This article is a part of the Symposium on the Future of American Antitrust: The Google Lawsuits symposium.
Google is facing a series of lawsuits in 2020 and 2021 that challenge some of the most fundamental parts of its business, and of the internet itself — Search, Android, Chrome, Google’s digital-advertising business, and potentially other services as well.
The U.S. Justice Department (DOJ) has brought a case alleging that Google’s deals with Android smartphone manufacturers, Apple, and third-party browsers to make Google Search their default general search engine are anticompetitive (ICLE’s tl;dr on the case is here), and the State of Texas has brought a suit against Google’s display advertising business. These follow a market study by the United K’s Competition and Markets Authority that recommended an ex ante regulator and code of conduct for Google and Facebook.
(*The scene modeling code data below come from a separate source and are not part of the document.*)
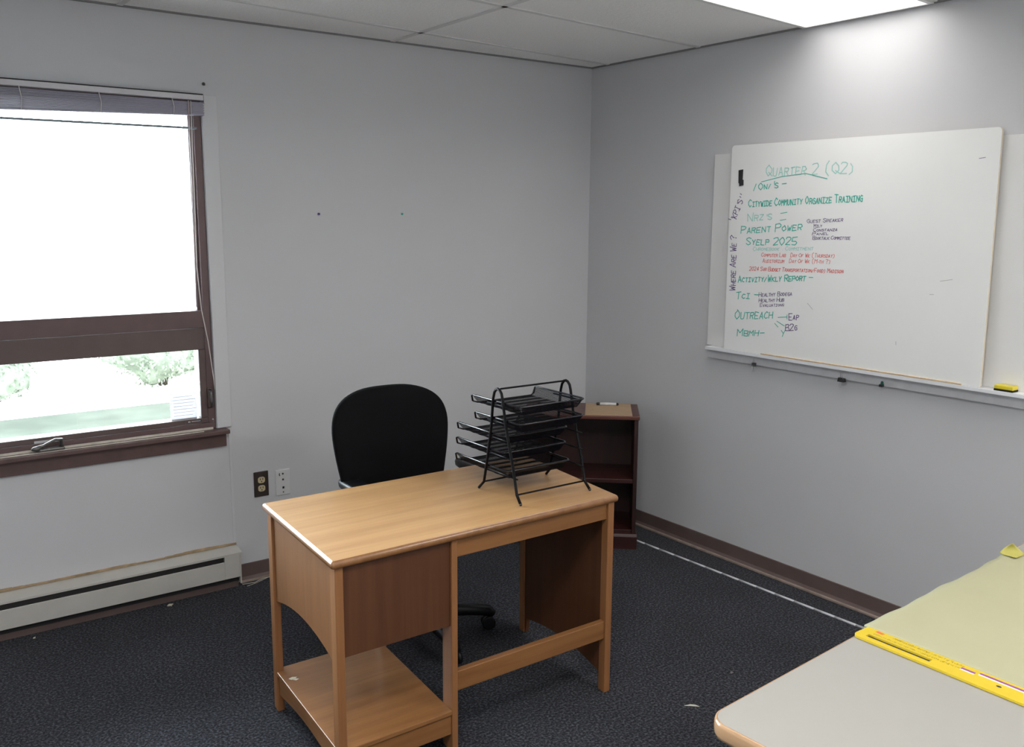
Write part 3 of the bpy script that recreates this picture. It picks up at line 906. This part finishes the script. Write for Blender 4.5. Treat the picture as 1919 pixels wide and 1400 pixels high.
tag(obj('cardboard_sheet', cp, 'cardboard', loc=(-0.281, -0.744, BH), rotz=a_), 'flat tan cardboard sheet lying on the dark bookcase top', 'cardboard')
mk = thing('marker_pen', 'white marker with black ends on the cardboard of the bookcase', 'marker', (-0.235, -0.455, BH + 0.004 + 0.0075), math.atan2(-0.66, 0.75))
obj('barrel', MB().tube([(-0.042, 0, 0), (0.046, 0, 0)], 0.0074, 14), 'white_pl', mk)
obj('cap', MB().tube([(-0.060, 0, 0), (-0.056, 0, 0), (-0.042, 0, 0)], [0.0052, 0.0072, 0.0076], 14), 'clip', mk)
obj('end_plug', MB().tube([(0.046, 0, 0), (0.054, 0, 0), (0.058, 0, 0)], [0.0075, 0.0070, 0.004], 14), 'clip', mk)

def rrect(x0, y0, x1, y1, r, n=8):
    out = []
    for cx_, cy_, a0 in ((x1 - r, y0 + r, -90), (x1 - r, y1 - r, 0), (x0 + r, y1 - r, 90), (x0 + r, y0 + r, 180)):
        for k in range(n + 1):
            a = math.radians(a0 + 90 * k / n)
            out.append((cx_ + r * math.cos(a), cy_ + r * math.sin(a)))
    return out



# ---------------------------------------------------------------- desk
DO = Vector((-2.4353, -1.7595, 0))
DL, DW_, DH = 1.09, 0.622, 0.7358
C4 = [Vector(p) for p in ((0, 0), (1.0884, 0.0085), (1.1504, 0.626), (0.0393, 0.6298))]


def D(x, y, z):
    s, t = x / DL, y / DW_
    p = C4[0] * (1 - s) * (1 - t) + C4[1] * s * (1 - t) + C4[2] * s * t + C4[3] * (1 - s) * t
    return (p.x, p.y, z)


dk = thing('desk', 'oak student desk with open left pedestal in the room middle', 'desk', DO)


def dbx(name, m, *boxes, bevel=0.002, parent=dk):
    q = MB()
    for b0 in boxes: q.box(*b0, fn=D)
    return obj(name, q, m, parent, bevel=bevel)


# top with rounded edges
tp = MB().box(0.007, 0.007, DH - 0.0235, DL - 0.007, DW_ - 0.007, DH, fn=D)
top_o = obj('desktop', tp, 'oak_top', dk)
q = MB(); rg = []
for ins, z in ((0.0072, DH - 0.0235), (0.0055, DH - 0.024), (0.0015, DH - 0.021), (0.0, DH - 0.015), (0.0, DH - 0.009), (0.0022, DH - 0.003), (0.0072, DH + 0.0002)):
    ring = []
    for x, y in rrect(ins, ins, DL - ins, DW_ - ins, 0.007, 4): ring.append(D(x, y, z))
    rg.append(ring)
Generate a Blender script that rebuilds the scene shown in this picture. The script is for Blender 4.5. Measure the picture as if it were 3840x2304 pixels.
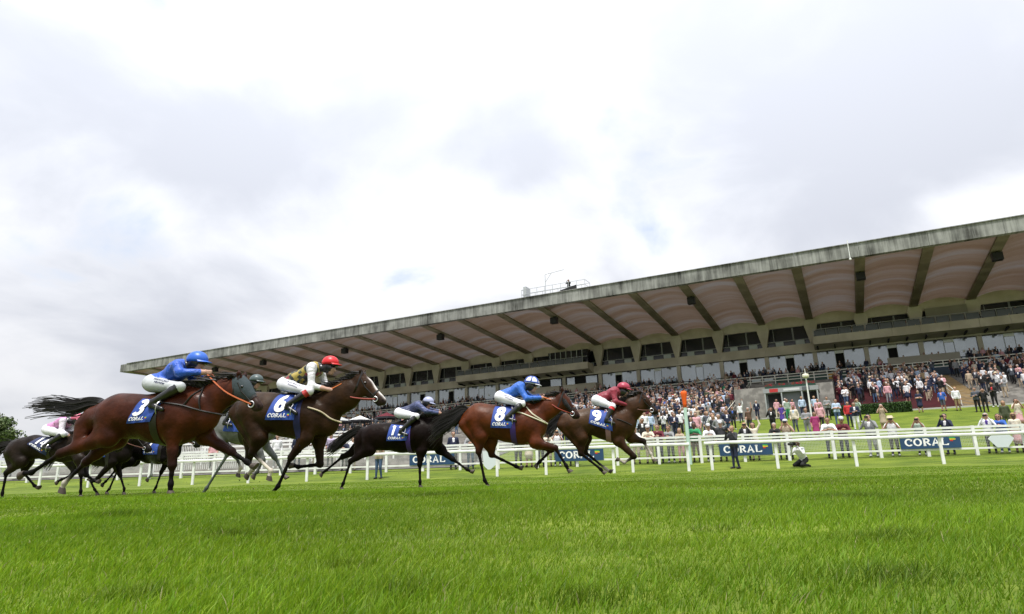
import bpy, bmesh, math, random
import numpy as np
from mathutils import Vector, Matrix
from mathutils.bvhtree import BVHTree
for _o in list(bpy.data.objects): bpy.data.objects.remove(_o)
SC = bpy.context.scene
COL = SC.collection
R = math.radians
rnd = random.Random(7)
nrg = np.random.default_rng(11)
# ------------------------------------------------------------------ camera
pitch, roll = R(15.0), R(1.55)
fwd = Vector((0, math.cos(pitch), math.sin(pitch)))
r0 = Vector((1, 0, 0)); u0 = r0.cross(fwd)
right = r0 * math.cos(roll) - u0 * math.sin(roll)
up = r0 * math.sin(roll) + u0 * math.cos(roll)
cd = bpy.data.cameras.new('camera'); cam = bpy.data.objects.new('camera', cd); COL.objects.link(cam)
M = Matrix.Identity(4)
for i in range(3):
    M[i][0] = right[i]; M[i][1] = up[i]; M[i][2] = -fwd[i]
M[0][3], M[1][3], M[2][3] = 0, 0, 0.25
cam.matrix_world = M
cd.sensor_width = 36; cd.lens = 36 * 2378 / 3840; cd.clip_start = 0.05; cd.clip_end = 6000
SC.camera = cam
# ------------------------------------------------------------------ sky, sun, exposure
SUN_EL, SUN_AZ = R(70), R(-160)          # azimuth clockwise from +Y
SKYZ = 28.95
W = bpy.data.worlds.new('World'); SC.world = W; W.use_nodes = True
nt = W.node_tree; nt.nodes.clear()
def N(tree, kind, **kw):
    n = tree.nodes.new(kind)
    for k, v in kw.items():
        if k.startswith('i_'):
            n.inputs[k[2:].replace('_', ' ')].default_value = v
        else: setattr(n, k, v)
    return n
def L(tree, a, b): tree.links.new(a, b)
def math_n(tree, op, a, b=None, clamp=False):
    n = tree.nodes.new('ShaderNodeMath'); n.operation = op; n.use_clamp = clamp
    for i, v in enumerate((a, b)):
        if v is None: continue
        if isinstance(v, (int, float)): n.inputs[i].default_value = v
        else: tree.links.new(v, n.inputs[i])
    return n.outputs[0]
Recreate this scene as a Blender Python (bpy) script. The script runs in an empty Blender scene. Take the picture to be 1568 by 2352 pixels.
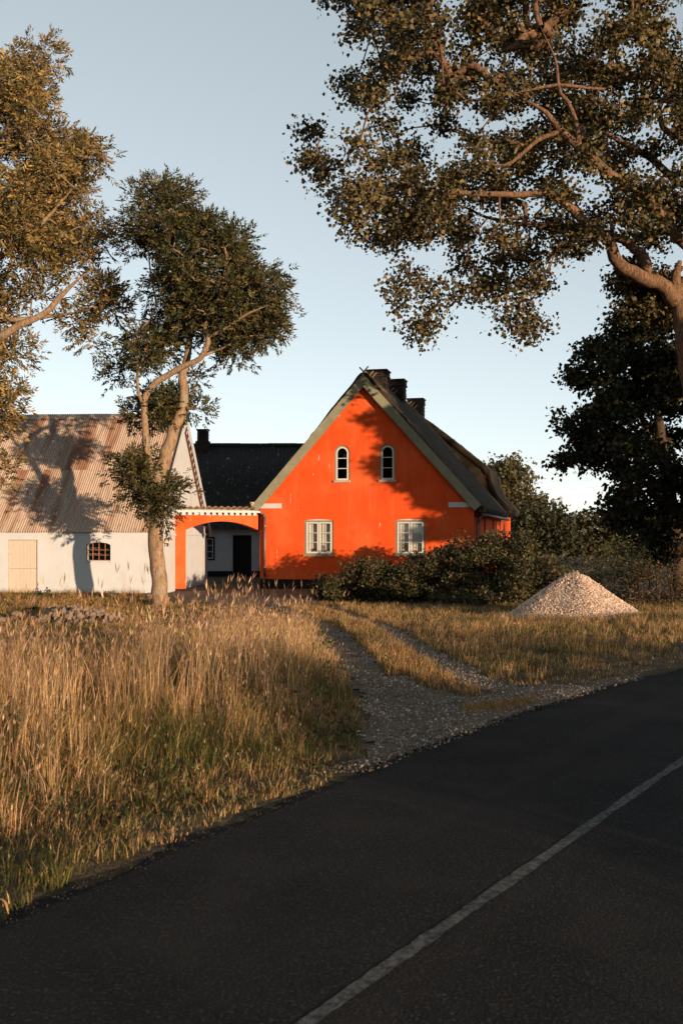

At least one more suit is expected to follow.
These lawsuits will test ideas that are at the heart of modern antitrust debates: the roles of defaults and exclusivity deals in competition; the costs of self-preferencing and its benefits to competition; the role of data in improving software and advertising, and its role as a potential barrier to entry; and potential remedies in these markets and their limitations.
This Truth on the Market symposium asks contributors with wide-ranging viewpoints to comment on some of these issues as they arise in the lawsuits being brought—starting with the U.S. Justice Department’s case against Google for alleged anticompetitive practices in search distribution and search-advertising markets—and continuing throughout the duration of the lawsuits.